La sagesse d’un chef

20 octobre 2010 Commentaires fermés sur La sagesse d’un chef

J’entends dire et je lis un peu partout que Sarkozy ne modifiera pas d’une virgule son projet de réforme des retraites et n’ouvrira pas à nouveau les négociations. C’est sans doute vrai.
Tout d’abord son caractère le lui interdit. L’absence de souplesse intellectuelle des enfants têtus et bornés en est une preuve. Ensuite sa politique qui le conduit à surenchérir dans l’intransigeance pour satisfaire d’hypothétiques électeurs, en est une autre. Car, qu’on ne me dise pas que la pertinence de cette réforme, malgré les affirmations qu’on multiplie ces jours, est réelle et devient la nécessaire raison. Nul n’y croit, pas même ceux qui vont s’empresser de la voter de leur train de sénateur qui s’achemine vers le butoir.
En premier lieu cette réforme est en elle-même une hérésie. Elle ne fait que transposer un coût supporté par un organisme, celui, de manière globale, des caisses de retraites, vers un autre, celui de l’Unedic. Coût chiffré par cette dernière caisse à 265 millions d’euros minimum la première année de son entrée en vigueur.
Ensuite à plus long terme la situation réapparaîtra à l’identique si le marché du travail ne se rétablit pas. Les seuls lésés dans cette aventure seront, comme toujours, les salariés qui devront trimer un peu plus pour des retraites encore moins valorisantes que celles d’aujourd’hui, l’augmentation quasi certaine des années de chômage qu’ils subiront défavorisant leur salaire de référence. Or, établir une réforme telle qu’elle s’apparente aujourd’hui, c’est entériner la volonté de ne rien faire pour inverser le désastre économique du pays. Tout se passant comme si on posait la pétition de principe suivante : la réforme est bonne car elle permet de continuer comme par le passé en sauvant les retraites. Or, la démonstration est loin d’être probante et n’avantage que les détenteurs du capital.

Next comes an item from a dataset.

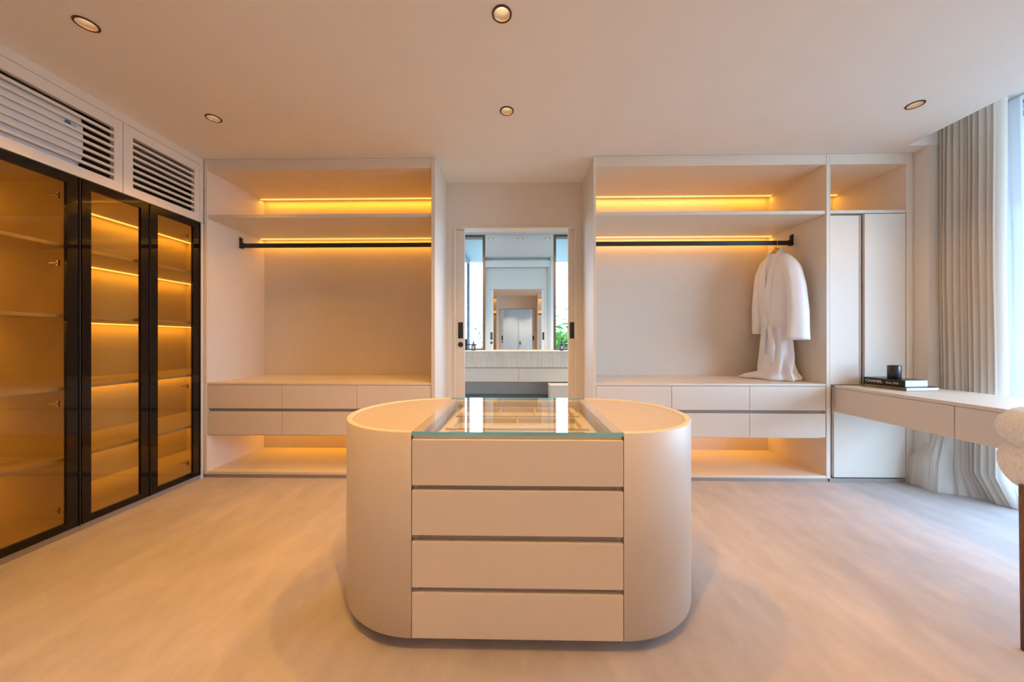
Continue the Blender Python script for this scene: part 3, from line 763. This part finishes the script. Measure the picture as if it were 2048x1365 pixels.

Mais admettons qu’il soit nécessaire de réformer le régime des retraites, comme nombreux le pensent, à tout le moins l’uniformiser afin d’éradiquer ces différences éhontées qu’on constate aujourd’hui —comme celle concernant les politiques eux-mêmes— et qui entretiennent ce sentiment d’injustice ressenti par une majeure partie de la population. Si on veut le faire ce ne peut l’être que par la négociation, le dialogue et non l’autoritarisme. Autoritarisme qui laisse sous-entendre une autre volonté, celle de supprimer, tout au moins minimiser, le système par répartition au profit d’un autre, forcément injuste, celui de la capitalisation personnelle. Comment peut-on penser qu’un ouvrier qui gagne à peine de quoi survivre puisse, en plus, thésauriser? Sauf à vivre dans un autre univers déconnecté de la réalité.
Dans les bouquins de management, ou précis de direction, il est rappelé qu’un objectif ne peut être atteint que s’il est accepté par l’ensemble des protagonistes. Celui qui le donne tout autant que celui qui doit en exécuter les modalités. Seule une adhésion complète permet son aboutissement. Or cette adhésion ne s’obtient que par le dialogue. Je me souviens qu’à cette époque du début de l’informatique, des modélisations de situations de blocage qu’il fallait tenter de résoudre, étaient soumises aux apprentis dirigeants. Il va sans dire que les plus intransigeants, dans les jeux de rôles, allaient vers le chaos, ou le KO c’est selon, la morgue entre les lèvres. La situation d’aujourd’hui ressemble à s’y méprendre à ces modèles créés sur le réel. A croire que ceux qui nous dirigent n’ont fait aucun profit de ces expériences passées.
Mais le plus invraisemblable, et c’est ce en quoi Sarkozy se leurre, est sa foi inébranlable que montrer une autorité aussi désuète lui apportera les voix qu’il espère. Ces voix risquent fort de lui reprocher ultérieurement de n’avoir su créer que des frustrations laminant l’ardeur au travail. Le désespoir ainsi suscité ne peut en effet que favoriser le désintérêt au détriment de l’ouvrage à réaliser. C’est ainsi, celui à qui l’on n’apporte aucune reconnaissance se renferme dans la rancœur et le rejet, la volonté de trouver ailleurs et notamment dans la contestation larvée et continuelle, un intérêt à son existence.
La sagesse d’un chef exige de lui d’être attentif, à l’écoute de ceux qu’il commande. Ce n’est pas se dévaloriser, c’est au contraire se grandir. Sinon on ne forge que des mutins.